Última actualización en May 12, 2021

Zendesk has been running in production for a month now. From a technicians perspective, going into production means that you get to know your application really well, really quickly.

Before going into production, we’ve had Zendesk running in a staging environment which is basically an internal environment in which we deploy production quality code. Staging is where we detect and handle common performance issues such as a slow database. In staging, we’ve been continuously running pilot operations with some of our beta customers and we’ve been “eating our own dog food” by using Zendesk for managing the development of Zendesk.

Staging does not act quite like production due to a single missing factor that’s really hard to imitate: You. End-users can and will do things to software that the developers and pilot-testers have not thought of. End-users put a different type of load on your application than normal benchmarking software does. End-users behave in ways that are hard to predict and thus implement in our automated test suites.

In this past month of exposing Zendesk to end-users, we’ve located and solved several bottle-necks. We’ve added another server to our cluster for running background jobs for indexing data, and handling inbound/outbound mail as well as processing time consuming jobs. This means, that the application has been trimmed some, in order to stay a lean ticket processing machine. We aim to keep the request/response cycles very fast, and do this by introducing caching where applicable and rework the internals when and where new hot spots show up.

Are we done yet? No. Far from it. We think that Zendesk has been pretty responsive in the recent weeks, but we can and will do better. This first month has seen a lot of redeployments of the application.
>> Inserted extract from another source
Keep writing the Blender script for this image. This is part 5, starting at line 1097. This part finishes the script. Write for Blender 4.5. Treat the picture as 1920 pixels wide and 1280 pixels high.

Basically this means that we’ve added new or improved functionality and have had to restart the application. After a restart, Zendesk will feel slow while the content gets cached on the server, as well as in your browser. This is something that we’ll be addressing in the weeks to come.

On the feature side, we’ve heard from several of you and we’ve listened. So far, we’ve created support for new end users via mail, a feature which we look forward to dig further into and make the best ever email integration for user/help desk. We’ll have a solution ready for supporting anonymous end-users (ie. unverified in Zendesk) shortly, and looking a bit further ahead, we’ll have an even better and completely hassle-free solution.